WHAT THIS TASK INVOLVES:
What is needed is an exact copy of the lines from the line containing "by 2144 pixels." to the line containing "grid_faces(50, 20), M['slope']);", both lines included, and nothing else.

++++++++++++++++++++

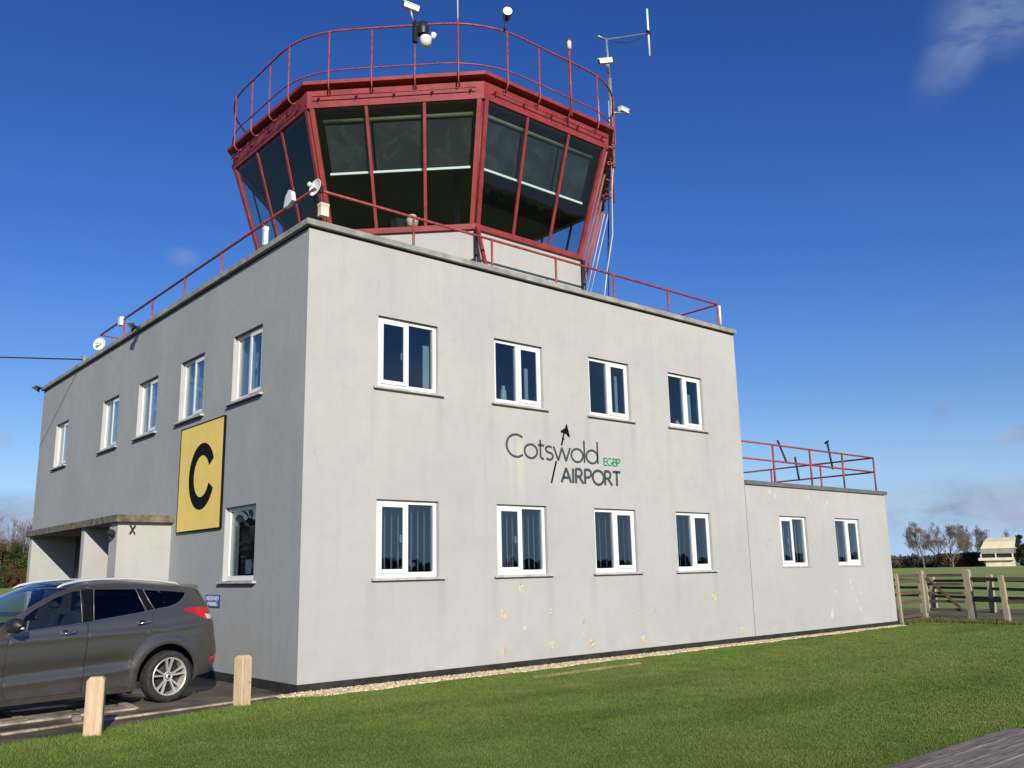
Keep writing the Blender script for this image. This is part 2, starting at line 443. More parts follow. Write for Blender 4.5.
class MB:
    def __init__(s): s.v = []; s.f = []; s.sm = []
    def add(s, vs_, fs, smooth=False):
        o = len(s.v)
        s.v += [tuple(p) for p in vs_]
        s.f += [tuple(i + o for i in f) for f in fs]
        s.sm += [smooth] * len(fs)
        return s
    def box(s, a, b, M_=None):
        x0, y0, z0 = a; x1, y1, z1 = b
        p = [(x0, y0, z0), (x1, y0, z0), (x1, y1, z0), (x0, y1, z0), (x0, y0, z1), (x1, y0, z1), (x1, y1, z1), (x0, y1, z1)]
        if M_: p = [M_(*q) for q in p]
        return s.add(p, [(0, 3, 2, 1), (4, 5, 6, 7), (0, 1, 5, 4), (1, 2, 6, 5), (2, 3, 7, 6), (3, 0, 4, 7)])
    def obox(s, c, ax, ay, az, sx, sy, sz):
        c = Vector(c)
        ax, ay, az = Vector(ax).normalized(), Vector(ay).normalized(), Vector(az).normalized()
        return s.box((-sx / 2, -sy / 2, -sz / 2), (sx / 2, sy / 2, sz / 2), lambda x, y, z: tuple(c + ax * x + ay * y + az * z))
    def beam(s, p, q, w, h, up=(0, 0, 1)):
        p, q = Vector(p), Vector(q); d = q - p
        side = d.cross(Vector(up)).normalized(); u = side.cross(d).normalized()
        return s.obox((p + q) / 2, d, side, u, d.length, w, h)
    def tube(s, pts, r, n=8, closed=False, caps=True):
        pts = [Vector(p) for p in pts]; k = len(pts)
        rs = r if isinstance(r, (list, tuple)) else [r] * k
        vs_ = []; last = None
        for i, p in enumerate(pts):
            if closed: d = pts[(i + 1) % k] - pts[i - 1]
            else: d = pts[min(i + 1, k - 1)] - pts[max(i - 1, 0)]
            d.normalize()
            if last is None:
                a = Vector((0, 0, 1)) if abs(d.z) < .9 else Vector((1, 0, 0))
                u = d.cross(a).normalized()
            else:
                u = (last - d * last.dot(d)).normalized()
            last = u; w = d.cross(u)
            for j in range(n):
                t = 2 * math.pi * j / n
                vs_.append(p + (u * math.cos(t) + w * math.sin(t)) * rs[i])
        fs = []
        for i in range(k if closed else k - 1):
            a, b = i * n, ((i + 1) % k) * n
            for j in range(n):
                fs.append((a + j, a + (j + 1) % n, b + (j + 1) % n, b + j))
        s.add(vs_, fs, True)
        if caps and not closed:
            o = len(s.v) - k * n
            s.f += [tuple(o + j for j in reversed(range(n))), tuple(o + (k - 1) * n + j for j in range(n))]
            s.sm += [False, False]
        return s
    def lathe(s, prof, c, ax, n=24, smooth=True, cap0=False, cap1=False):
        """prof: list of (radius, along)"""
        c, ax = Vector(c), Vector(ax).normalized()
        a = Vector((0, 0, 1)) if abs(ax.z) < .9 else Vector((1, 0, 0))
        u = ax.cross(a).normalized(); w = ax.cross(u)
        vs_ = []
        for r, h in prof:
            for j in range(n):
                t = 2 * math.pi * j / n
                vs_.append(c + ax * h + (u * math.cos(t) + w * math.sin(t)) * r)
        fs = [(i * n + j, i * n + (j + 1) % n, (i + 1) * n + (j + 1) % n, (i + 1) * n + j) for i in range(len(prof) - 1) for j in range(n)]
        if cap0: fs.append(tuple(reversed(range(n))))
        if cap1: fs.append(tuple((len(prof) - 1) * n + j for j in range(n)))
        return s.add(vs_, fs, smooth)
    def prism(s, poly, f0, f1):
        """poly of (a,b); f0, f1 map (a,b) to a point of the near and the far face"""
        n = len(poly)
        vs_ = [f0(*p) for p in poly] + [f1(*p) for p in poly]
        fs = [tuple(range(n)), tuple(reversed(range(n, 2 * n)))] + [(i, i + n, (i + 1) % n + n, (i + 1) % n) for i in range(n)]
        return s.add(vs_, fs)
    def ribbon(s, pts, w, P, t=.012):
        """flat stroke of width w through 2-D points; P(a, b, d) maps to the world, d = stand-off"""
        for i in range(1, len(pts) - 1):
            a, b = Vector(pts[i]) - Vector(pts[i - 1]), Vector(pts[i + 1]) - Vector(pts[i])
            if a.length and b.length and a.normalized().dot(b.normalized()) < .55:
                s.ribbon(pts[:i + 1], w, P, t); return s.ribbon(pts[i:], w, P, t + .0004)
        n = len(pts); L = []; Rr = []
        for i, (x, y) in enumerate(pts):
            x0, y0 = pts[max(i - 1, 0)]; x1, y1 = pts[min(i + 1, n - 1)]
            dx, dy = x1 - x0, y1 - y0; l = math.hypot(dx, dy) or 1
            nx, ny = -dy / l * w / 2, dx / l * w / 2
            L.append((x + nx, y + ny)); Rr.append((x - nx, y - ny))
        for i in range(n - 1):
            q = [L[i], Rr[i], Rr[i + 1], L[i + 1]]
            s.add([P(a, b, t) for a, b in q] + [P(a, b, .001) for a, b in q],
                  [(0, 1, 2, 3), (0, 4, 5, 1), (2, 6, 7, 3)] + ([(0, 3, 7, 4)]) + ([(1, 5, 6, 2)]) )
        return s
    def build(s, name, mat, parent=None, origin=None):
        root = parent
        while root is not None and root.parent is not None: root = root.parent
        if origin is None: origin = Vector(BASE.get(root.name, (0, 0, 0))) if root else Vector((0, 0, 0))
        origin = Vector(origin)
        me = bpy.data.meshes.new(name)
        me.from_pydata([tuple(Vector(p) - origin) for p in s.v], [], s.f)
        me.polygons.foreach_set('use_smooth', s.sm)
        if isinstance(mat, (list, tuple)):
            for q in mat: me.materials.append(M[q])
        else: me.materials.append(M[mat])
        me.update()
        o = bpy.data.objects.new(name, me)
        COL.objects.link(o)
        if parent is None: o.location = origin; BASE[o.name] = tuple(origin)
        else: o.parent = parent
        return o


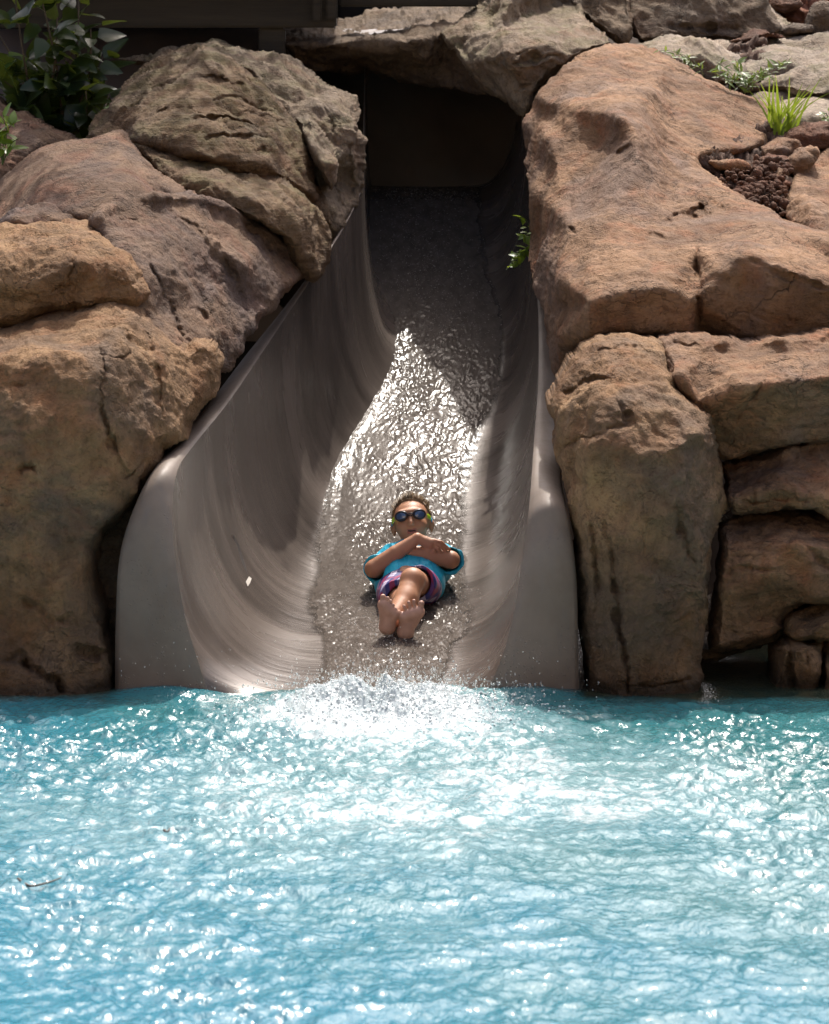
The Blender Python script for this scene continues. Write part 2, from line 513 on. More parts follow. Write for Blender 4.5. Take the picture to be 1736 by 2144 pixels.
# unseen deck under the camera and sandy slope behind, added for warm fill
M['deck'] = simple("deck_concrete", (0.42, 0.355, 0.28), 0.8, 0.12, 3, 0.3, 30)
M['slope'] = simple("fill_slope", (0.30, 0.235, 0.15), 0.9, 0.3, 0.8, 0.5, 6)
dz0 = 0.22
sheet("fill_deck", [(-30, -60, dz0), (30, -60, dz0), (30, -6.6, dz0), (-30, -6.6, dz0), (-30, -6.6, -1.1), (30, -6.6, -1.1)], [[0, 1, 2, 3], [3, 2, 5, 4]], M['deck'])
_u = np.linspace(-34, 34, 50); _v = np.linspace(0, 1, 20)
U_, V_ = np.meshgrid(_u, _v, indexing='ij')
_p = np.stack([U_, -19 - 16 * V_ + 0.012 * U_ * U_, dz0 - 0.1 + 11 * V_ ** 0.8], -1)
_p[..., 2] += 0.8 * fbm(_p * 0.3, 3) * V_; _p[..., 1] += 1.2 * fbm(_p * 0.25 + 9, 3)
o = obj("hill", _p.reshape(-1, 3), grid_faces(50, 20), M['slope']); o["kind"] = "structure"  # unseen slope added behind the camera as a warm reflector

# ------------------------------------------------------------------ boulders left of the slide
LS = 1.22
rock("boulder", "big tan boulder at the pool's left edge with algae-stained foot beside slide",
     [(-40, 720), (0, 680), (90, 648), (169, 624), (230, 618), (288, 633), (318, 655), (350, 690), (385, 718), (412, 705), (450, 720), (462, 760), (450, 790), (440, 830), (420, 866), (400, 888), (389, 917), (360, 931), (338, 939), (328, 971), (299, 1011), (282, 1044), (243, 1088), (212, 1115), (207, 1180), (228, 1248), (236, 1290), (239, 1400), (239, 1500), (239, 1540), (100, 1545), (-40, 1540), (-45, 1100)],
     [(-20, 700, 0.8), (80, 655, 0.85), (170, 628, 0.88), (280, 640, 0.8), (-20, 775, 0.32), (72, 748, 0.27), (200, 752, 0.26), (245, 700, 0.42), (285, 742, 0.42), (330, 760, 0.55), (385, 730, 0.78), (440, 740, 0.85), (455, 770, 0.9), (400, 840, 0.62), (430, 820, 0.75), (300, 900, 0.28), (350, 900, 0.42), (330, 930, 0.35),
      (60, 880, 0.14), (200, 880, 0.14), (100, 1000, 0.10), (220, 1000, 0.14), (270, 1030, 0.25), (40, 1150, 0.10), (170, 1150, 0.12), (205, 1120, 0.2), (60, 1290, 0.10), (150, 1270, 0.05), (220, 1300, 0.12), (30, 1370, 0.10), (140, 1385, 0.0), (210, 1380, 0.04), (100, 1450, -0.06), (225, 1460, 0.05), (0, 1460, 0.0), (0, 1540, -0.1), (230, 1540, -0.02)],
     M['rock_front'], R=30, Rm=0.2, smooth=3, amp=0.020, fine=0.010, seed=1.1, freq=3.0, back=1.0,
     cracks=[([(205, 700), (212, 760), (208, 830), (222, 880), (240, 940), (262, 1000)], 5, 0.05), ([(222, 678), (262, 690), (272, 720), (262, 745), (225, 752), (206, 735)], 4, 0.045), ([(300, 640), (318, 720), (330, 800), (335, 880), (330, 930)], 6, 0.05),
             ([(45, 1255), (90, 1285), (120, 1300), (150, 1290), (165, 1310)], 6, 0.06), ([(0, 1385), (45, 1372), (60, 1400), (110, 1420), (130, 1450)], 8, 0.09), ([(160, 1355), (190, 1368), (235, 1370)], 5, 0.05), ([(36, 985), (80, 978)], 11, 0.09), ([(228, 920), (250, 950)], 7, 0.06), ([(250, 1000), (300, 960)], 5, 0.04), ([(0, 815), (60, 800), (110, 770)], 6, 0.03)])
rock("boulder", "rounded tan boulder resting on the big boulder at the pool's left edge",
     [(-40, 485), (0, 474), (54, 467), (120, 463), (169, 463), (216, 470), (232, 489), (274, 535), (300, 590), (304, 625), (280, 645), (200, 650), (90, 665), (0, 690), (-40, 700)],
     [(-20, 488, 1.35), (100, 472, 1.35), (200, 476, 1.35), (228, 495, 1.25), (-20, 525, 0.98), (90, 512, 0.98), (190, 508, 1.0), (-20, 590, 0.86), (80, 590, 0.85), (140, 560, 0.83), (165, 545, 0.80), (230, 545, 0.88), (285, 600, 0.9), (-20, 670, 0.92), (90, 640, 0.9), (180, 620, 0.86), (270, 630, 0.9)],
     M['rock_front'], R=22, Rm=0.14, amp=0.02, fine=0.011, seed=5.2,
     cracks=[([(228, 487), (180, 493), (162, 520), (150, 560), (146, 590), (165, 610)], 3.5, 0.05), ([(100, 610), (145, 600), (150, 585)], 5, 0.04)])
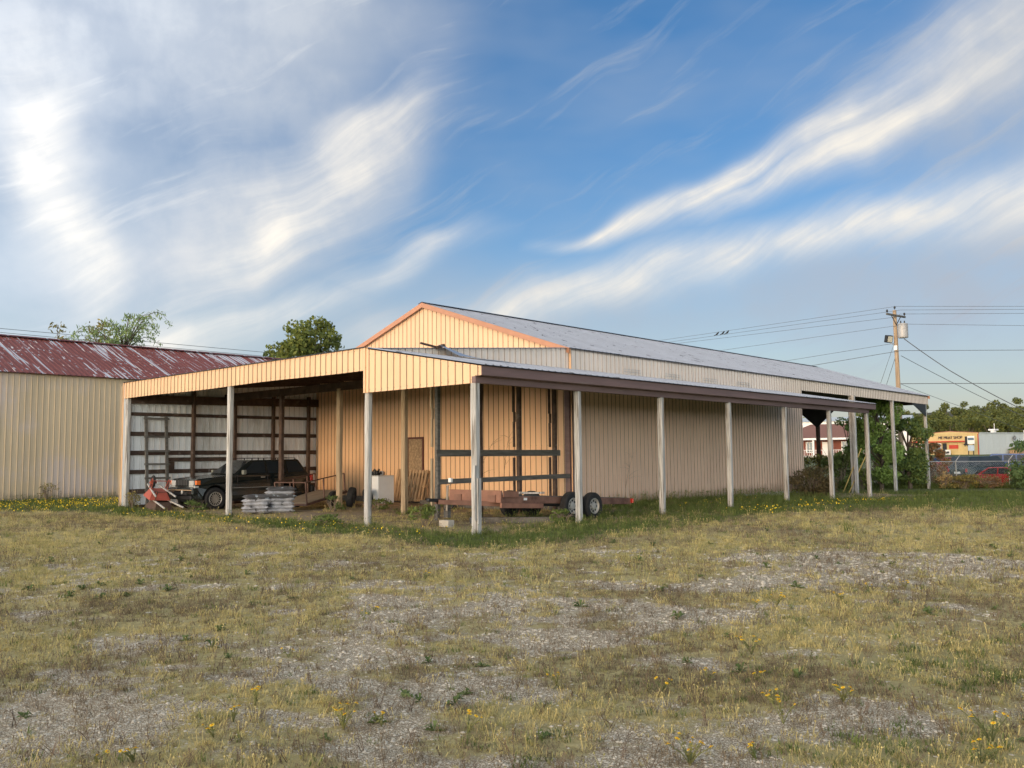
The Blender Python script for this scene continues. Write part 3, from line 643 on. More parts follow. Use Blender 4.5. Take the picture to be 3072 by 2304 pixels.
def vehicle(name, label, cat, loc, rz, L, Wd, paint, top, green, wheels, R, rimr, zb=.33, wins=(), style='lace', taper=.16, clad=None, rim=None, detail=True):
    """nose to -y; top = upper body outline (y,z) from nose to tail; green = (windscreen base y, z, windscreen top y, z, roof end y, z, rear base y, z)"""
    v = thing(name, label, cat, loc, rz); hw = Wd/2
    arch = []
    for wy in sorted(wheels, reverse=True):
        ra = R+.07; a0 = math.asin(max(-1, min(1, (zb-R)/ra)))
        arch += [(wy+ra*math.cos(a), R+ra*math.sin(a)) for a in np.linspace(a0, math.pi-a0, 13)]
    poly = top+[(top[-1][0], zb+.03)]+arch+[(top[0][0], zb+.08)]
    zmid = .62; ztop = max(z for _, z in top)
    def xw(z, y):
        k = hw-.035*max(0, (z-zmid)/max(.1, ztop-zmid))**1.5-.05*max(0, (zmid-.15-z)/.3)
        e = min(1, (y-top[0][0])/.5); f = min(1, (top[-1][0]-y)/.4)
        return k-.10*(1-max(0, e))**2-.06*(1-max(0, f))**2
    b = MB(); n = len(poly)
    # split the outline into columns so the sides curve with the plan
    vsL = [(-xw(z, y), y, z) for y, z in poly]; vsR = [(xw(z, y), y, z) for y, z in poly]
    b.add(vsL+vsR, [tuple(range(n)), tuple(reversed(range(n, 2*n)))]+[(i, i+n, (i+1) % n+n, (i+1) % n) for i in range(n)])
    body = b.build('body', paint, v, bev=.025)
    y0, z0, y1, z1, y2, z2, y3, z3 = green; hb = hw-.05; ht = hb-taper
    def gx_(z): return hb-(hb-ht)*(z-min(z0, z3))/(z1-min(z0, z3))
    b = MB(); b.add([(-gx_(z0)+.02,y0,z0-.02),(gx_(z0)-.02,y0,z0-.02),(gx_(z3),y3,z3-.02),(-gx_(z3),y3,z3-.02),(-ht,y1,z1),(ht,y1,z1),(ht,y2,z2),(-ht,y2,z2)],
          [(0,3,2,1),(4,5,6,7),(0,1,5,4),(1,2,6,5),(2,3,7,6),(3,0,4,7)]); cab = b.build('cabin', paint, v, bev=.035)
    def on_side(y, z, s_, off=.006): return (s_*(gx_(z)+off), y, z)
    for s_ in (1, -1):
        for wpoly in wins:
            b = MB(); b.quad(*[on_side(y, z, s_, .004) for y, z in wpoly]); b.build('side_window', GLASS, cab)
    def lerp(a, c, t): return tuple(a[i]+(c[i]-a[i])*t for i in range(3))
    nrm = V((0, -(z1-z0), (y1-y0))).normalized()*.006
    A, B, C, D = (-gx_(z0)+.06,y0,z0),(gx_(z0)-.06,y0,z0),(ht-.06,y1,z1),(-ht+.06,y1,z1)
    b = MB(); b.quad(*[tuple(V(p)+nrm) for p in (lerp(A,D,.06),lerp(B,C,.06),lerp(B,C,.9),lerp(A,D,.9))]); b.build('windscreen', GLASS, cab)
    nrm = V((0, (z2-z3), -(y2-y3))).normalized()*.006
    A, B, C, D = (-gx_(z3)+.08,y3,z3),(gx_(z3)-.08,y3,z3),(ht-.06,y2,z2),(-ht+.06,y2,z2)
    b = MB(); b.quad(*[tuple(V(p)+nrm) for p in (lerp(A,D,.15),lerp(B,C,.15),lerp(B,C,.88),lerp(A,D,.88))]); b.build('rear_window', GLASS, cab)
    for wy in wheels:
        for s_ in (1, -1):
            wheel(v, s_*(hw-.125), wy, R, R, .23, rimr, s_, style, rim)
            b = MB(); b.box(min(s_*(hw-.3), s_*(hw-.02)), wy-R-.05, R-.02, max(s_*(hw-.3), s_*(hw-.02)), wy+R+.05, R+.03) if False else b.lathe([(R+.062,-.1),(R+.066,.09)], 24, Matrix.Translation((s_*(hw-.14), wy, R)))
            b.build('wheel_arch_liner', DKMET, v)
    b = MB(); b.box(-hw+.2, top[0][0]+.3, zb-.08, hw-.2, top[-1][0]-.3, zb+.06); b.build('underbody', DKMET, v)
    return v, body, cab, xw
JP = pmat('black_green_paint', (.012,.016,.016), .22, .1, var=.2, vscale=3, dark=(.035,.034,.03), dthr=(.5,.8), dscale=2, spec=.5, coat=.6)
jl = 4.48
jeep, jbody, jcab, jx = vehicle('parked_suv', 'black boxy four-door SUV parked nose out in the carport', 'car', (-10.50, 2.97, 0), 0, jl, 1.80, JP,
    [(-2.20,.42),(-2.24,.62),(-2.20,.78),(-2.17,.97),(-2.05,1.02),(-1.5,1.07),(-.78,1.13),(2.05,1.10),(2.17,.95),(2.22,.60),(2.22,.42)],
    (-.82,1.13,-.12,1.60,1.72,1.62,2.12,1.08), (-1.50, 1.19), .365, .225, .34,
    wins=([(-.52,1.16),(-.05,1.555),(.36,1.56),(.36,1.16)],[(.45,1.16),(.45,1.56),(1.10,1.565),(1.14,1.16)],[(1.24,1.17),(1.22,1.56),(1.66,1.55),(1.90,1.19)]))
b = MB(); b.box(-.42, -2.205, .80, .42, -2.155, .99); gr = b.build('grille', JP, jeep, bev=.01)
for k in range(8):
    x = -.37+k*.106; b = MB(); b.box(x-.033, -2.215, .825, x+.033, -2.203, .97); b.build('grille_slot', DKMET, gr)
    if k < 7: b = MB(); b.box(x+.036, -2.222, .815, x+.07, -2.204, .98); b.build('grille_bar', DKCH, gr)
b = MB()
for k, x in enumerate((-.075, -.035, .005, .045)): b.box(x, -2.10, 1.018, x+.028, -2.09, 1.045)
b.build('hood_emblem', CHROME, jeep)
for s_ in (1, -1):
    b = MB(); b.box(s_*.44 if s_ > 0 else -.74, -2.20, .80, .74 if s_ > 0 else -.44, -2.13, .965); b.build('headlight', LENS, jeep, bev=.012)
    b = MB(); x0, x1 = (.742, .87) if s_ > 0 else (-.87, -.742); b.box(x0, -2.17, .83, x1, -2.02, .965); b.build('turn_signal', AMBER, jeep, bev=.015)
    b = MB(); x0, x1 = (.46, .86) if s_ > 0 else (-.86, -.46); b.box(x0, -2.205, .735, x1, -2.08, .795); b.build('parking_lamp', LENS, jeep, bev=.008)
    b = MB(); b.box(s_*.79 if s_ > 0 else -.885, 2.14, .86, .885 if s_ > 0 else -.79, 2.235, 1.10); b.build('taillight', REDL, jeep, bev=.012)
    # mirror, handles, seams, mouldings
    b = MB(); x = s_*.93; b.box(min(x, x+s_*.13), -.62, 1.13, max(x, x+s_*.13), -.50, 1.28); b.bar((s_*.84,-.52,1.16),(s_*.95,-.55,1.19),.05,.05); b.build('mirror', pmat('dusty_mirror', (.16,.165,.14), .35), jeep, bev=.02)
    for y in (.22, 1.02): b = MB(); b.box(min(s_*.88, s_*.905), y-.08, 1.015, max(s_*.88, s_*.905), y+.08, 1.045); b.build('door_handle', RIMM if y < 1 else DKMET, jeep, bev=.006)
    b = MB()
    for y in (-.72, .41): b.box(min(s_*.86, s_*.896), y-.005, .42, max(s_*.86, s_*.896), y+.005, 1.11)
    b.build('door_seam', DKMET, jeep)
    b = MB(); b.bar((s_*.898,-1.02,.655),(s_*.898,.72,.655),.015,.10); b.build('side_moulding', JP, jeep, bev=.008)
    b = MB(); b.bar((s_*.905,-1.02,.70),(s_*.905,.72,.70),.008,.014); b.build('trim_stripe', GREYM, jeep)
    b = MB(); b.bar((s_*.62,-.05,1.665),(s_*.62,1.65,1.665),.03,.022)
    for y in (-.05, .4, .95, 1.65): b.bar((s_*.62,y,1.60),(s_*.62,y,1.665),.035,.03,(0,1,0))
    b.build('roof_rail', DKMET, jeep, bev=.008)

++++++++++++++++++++

SOLUTION TO THIS EXERCISE:
The Blender Python script for this scene continues. Write part 2, from line 513 on. More parts follow. Write for Blender 4.5. Take the picture to be 1736 by 2144 pixels.
# unseen deck under the camera and sandy slope behind, added for warm fill
M['deck'] = simple("deck_concrete", (0.42, 0.355, 0.28), 0.8, 0.12, 3, 0.3, 30)
M['slope'] = simple("fill_slope", (0.30, 0.235, 0.15), 0.9, 0.3, 0.8, 0.5, 6)
dz0 = 0.22
sheet("fill_deck", [(-30, -60, dz0), (30, -60, dz0), (30, -6.6, dz0), (-30, -6.6, dz0), (-30, -6.6, -1.1), (30, -6.6, -1.1)], [[0, 1, 2, 3], [3, 2, 5, 4]], M['deck'])
_u = np.linspace(-34, 34, 50); _v = np.linspace(0, 1, 20)
U_, V_ = np.meshgrid(_u, _v, indexing='ij')
_p = np.stack([U_, -19 - 16 * V_ + 0.012 * U_ * U_, dz0 - 0.1 + 11 * V_ ** 0.8], -1)
_p[..., 2] += 0.8 * fbm(_p * 0.3, 3) * V_; _p[..., 1] += 1.2 * fbm(_p * 0.25 + 9, 3)
o = obj("hill", _p.reshape(-1, 3), grid_faces(50, 20), M['slope']); o["kind"] = "structure"  # unseen slope added behind the camera as a warm reflector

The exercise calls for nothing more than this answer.